Lead Image © Vlad Kochelaevskiy, Fotolia.com

Lead Image © Vlad Kochelaevskiy, Fotolia.com

Scalable mail storage with Dovecot and Amazon S3

Storage Space

Article from ADMIN 26/2015
By
Admins can solve typical mail server scalability problems with Dovecot’s Amazon S3 plugin and the Ceph distributed object store.

Mail server administrators have a hard life. On one hand, few other services produce as many complaints about improper use as mail operations – incorrect blacklisting is an example. On the other hand, people are beginning to realize that email is a product from another age that is now struggling to deal with today's fast-paced IT. Users' demands for receiving and sending email have grown steadily in recent years.

Several years ago, it was quite common to allow email attachments only up to a particular, very low size, but this practice is frowned upon today: Users now expect to be able to send their 20MB PowerPoint presentations by email. Moreover, the number of email users is still growing steadily, and the amount of data stored by all of a provider's users is growing proportionally.

This problem might not be specific to email, because other Internet services are also experiencing the effect of the steady growth of the data volumes that need to be handled. However, working around this problem for email setups is relatively complex, primarily because of the architecture inherent in the "email" principle.

Architecture

Normal setups usually follow the same old pattern: On one side, SMTP daemons ensure that customers can send email and that incoming messages reach the recipients. On the other side, the services that deliver email to customers carry out the majority of the work. Some providers still exclusively rely on POP3 or only offer IMAP against payment; however, on the whole, the IMAP protocol has asserted itself.

This situation means additional worries for email service providers: Customers quite rightly expect to find their email on the provider's servers at any time. These customers rarely even download local copies of their email and simply rely on their providers. The providers then have to figure out how to cope with the burden and memory requirements of such a setup. Even if each user only has a small mailbox, the need for storage is already substantial if you have a large numbers of users.

Sooner or later, you will need to adjust your infrastructure to accommodate the increased number of users, which means growing your infrastructure.
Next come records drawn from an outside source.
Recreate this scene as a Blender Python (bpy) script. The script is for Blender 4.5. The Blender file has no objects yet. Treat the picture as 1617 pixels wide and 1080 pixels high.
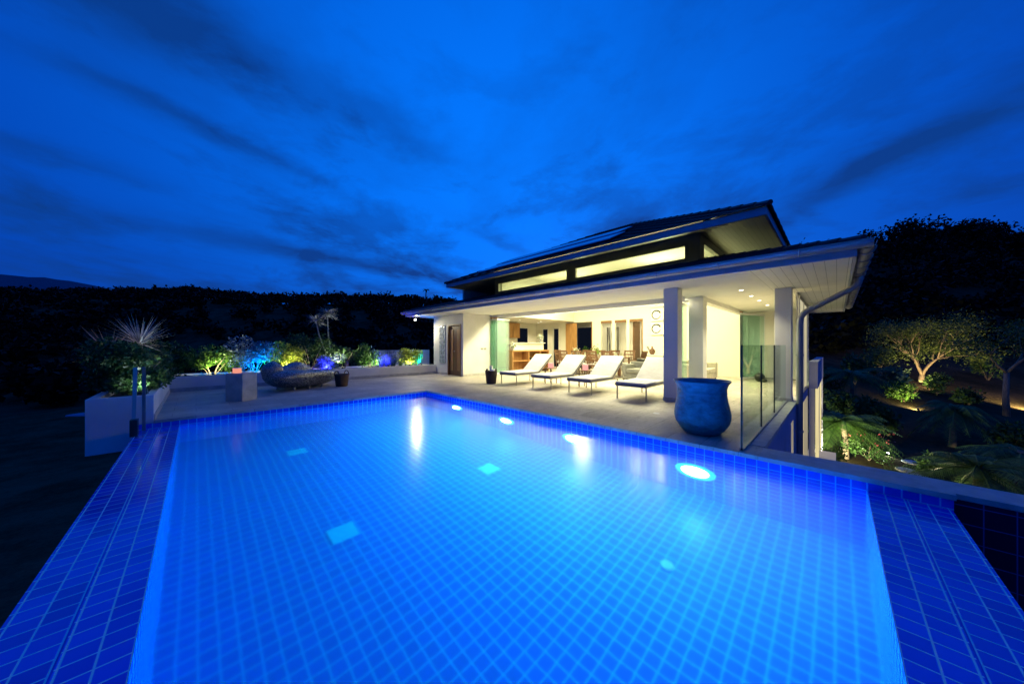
import bpy, math, random
from mathutils import Vector, Matrix
R_ = math.radians
S = bpy.context.scene
COL = S.collection
random.seed(7)

# ------------------------------------------------------------------ helpers
class MB:
    def __init__(s): s.v = []; s.f = []
    def quad(s, a, b, c, d):
        n = len(s.v); s.v += [tuple(a), tuple(b), tuple(c), tuple(d)]; s.f.append((n, n+1, n+2, n+3)); return s
    def tri(s, a, b, c):
        n = len(s.v); s.v += [tuple(a), tuple(b), tuple(c)]; s.f.append((n, n+1, n+2)); return s
    def hexa(s, p):     # 8 points: bottom 4 ccw, top 4 ccw
        n = len(s.v); s.v += [tuple(q) for q in p]
        for f in ((3, 2, 1, 0), (4, 5, 6, 7), (0, 1, 5, 4), (1, 2, 6, 5), (2, 3, 7, 6), (3, 0, 4, 7)):
            s.f.append(tuple(n+i for i in f))
        return s
    def box(s, x0, x1, y0, y1, z0, z1):
        return s.hexa([(x0, y0, z0), (x1, y0, z0), (x1, y1, z0), (x0, y1, z0), (x0, y0, z1), (x1, y0, z1), (x1, y1, z1), (x0, y1, z1)])
    def obox(s, c, sx, sy, sz, rz=0, base=True):   # centred box turned about z, c at its base
        ca, sa = math.cos(rz), math.sin(rz); o = []
        for z in ((0, sz) if base else (-sz/2, sz/2)):
            for x, y in ((-sx/2, -sy/2), (sx/2, -sy/2), (sx/2, sy/2), (-sx/2, sy/2)):
                o.append((c[0]+x*ca-y*sa, c[1]+x*sa+y*ca, c[2]+z))
        return s.hexa(o)
    def beam(s, a, b, w, h=None):
        a, b = Vector(a), Vector(b); h = h or w; d = (b-a).normalized()
        up = Vector((0, 0, 1)) if abs(d.z) < .95 else Vector((1, 0, 0))
        r = d.cross(up).normalized()*w/2; u = r.normalized().cross(d)*h/2
        return s.hexa([a-r-u, a+r-u, b+r-u, b-r-u, a-r+u, a+r+u, b+r+u, b-r+u])
    def tube(s, pts, rad, n=8, cap=True, closed=False):
        pts = [Vector(p) for p in pts]
        if not isinstance(rad, (list, tuple)): rad = [rad]*len(pts)
        m = len(pts); b = len(s.v); ref = None
        for i, p in enumerate(pts):
            if closed: t = (pts[(i+1) % m]-pts[i-1]).normalized()
            else: t = (pts[min(i+1, m-1)]-pts[max(i-1, 0)]).normalized()
            if ref is None: ref = Vector((0, 0, 1)) if abs(t.z) < .9 else Vector((1, 0, 0))
            u = (ref-t*ref.dot(t)).normalized(); w = t.cross(u); ref = u
            for k in range(n):
                a = 2*math.pi*k/n
                s.v.append(tuple(p+(u*math.cos(a)+w*math.sin(a))*rad[i]))
        for i in range(m if closed else m-1):
            j = (i+1) % m
            for k in range(n):
                s.f.append((b+i*n+k, b+i*n+(k+1) % n, b+j*n+(k+1) % n, b+j*n+k))
        if cap and not closed:
            s.f.append(tuple(b+k for k in range(n-1, -1, -1))); s.f.append(tuple(b+(m-1)*n+k for k in range(n)))
        return s
    def lathe(s, c, prof, n=32, wob=0):
        b = len(s.v)
        for i, (r, z) in enumerate(prof):
            for k in range(n):
                a = 2*math.pi*k/n; q = r*(1+wob*math.sin(3*a+z*4)+wob*.6*math.sin(7*a+2+z*9))
                s.v.append((c[0]+q*math.cos(a), c[1]+q*math.sin(a), c[2]+z))
        for i in range(len(prof)-1):
            for k in range(n):
                s.f.append((b+i*n+k, b+i*n+(k+1) % n, b+(i+1)*n+(k+1) % n, b+(i+1)*n+k))
        s.f.append(tuple(b+k for k in range(n-1, -1, -1)))
        if prof[-1][0] > 1e-4: s.f.append(tuple(b+(len(prof)-1)*n+k for k in range(n)))
        return s
    def disc(s, c, nrm, r, n=24):
        nrm = Vector(nrm).normalized(); u = nrm.orthogonal().normalized(); w = nrm.cross(u); b = len(s.v)
        for k in range(n):
            a = 2*math.pi*k/n; s.v.append(tuple(Vector(c)+(u*math.cos(a)+w*math.sin(a))*r))
        s.f.append(tuple(b+k for k in range(n))); return s
    def blob(s, c, r, n=10, m=14):
        c = Vector(c); r = r if isinstance(r, (list, tuple)) else (r, r, r); b = len(s.v)
        for i in range(1, n):
            t = math.pi*i/n
            for k in range(m):
                a = 2*math.pi*k/m
                s.v.append((c.x+r[0]*math.sin(t)*math.cos(a), c.y+r[1]*math.sin(t)*math.sin(a), c.z+r[2]*math.cos(t)))
        for i in range(n-2):
            for k in range(m):
                s.f.append((b+i*m+k, b+(i+1)*m+k, b+(i+1)*m+(k+1) % m, b+i*m+(k+1) % m))
        s.v += [(c.x, c.y, c.z+r[2]), (c.x, c.y, c.z-r[2])]; e = len(s.v)
        for k in range(m):
            s.f.append((b+k, b+(k+1) % m, e-2)); s.f.append((b+(n-2)*m+(k+1) % m, b+(n-2)*m+k, e-1))
        return s
    def leaf(s, p, size, asp=.5, up=0.0, d=None):
        if d is None:
            d = Vector((random.gauss(0, 1), random.gauss(0, 1), random.gauss(0, 1)+up)).normalized()
        q = Vector((random.gauss(0, 1), random.gauss(0, 1), random.gauss(0, 1)))
        w = d.cross(q).normalized()*size*asp*.5; p = Vector(p); m = p+d*size*.45
        n = len(s.v); s.v += [tuple(p), tuple(m+w), tuple(p+d*size), tuple(m-w)]; s.f.append((n, n+1, n+2, n+3))
    def build(s, name, mat, parent=None, smooth=False, bevel=0):
        me = bpy.data.meshes.new(name)
        o = Vector(parent.location) if parent is not None else Vector((0, 0, 0))
        if parent is not None:
            q = parent
            while q.parent is not None: q = q.parent; o = o+Vector(q.location)
        me.from_pydata([(x-o.x, y-o.y, z-o.z) for x, y, z in s.v], [], s.f)
        if mat: me.materials.append(mat)
        if smooth:
            for p in me.polygons: p.use_smooth = True
        ob = bpy.data.objects.new(name, me); COL.objects.link(ob)
        if parent is not None: ob.parent = parent
        if bevel:
            b = ob.modifiers.new('bevel', 'BEVEL'); b.width = bevel; b.segments = 2; b.limit_method = 'ANGLE'
        return ob

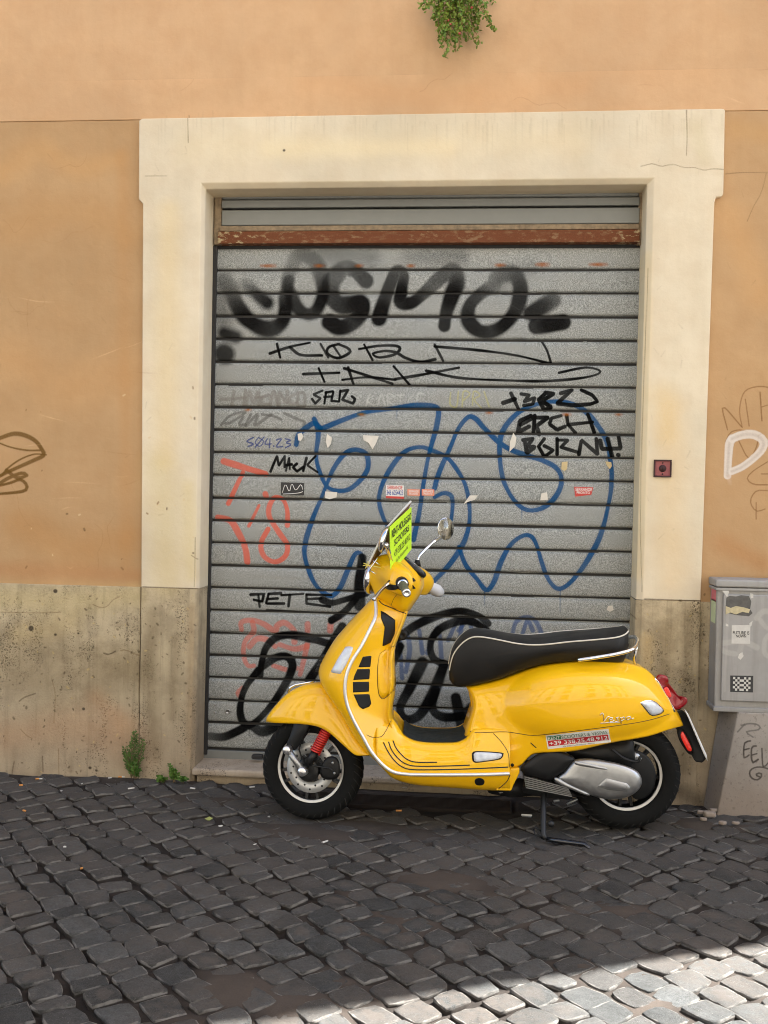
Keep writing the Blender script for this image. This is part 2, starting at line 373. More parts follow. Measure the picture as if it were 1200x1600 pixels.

From experience, load issues with services can be dealt with relatively simply by using multiple mail exchanger (MX) entries (on the SMTP side) and load balancers for IMAP or POP3 daemons. The storage problem is trickier.

The Storage Problem

When email administrators wanted to add storage space to their servers in the past, they mainly used central storage systems. SAN models from the major manufacturers are the classic candidates. However, those things are expensive and scale vertically at best. Remember that vertical scalability means repowering the existing hardware, which is the opposite of horizontal scalability, for which new machines are simply added to existing machines. The load is then distributed across the devices that are part of the installation.

Sharding

Traditional storage systems can be expanded by installing new hard drives, but the end of the road is always reached eventually, and additional storage space can only be managed by purchasing multiple storage systems. The process of storing data records across multiple machines (known as sharding) has been the standard approach for many years, with users being assigned a variety of storage systems.

This approach brings a raft of disadvantages: First, SAN storage is significantly more expensive than regular, off-the-shelf hardware; second, multiple storage islands make centralized administration more difficult. Admins previously just had to grin and bear this because of the lack of alternatives; the storage market seems to have been in a deep sleep when it came to horizontal scaling.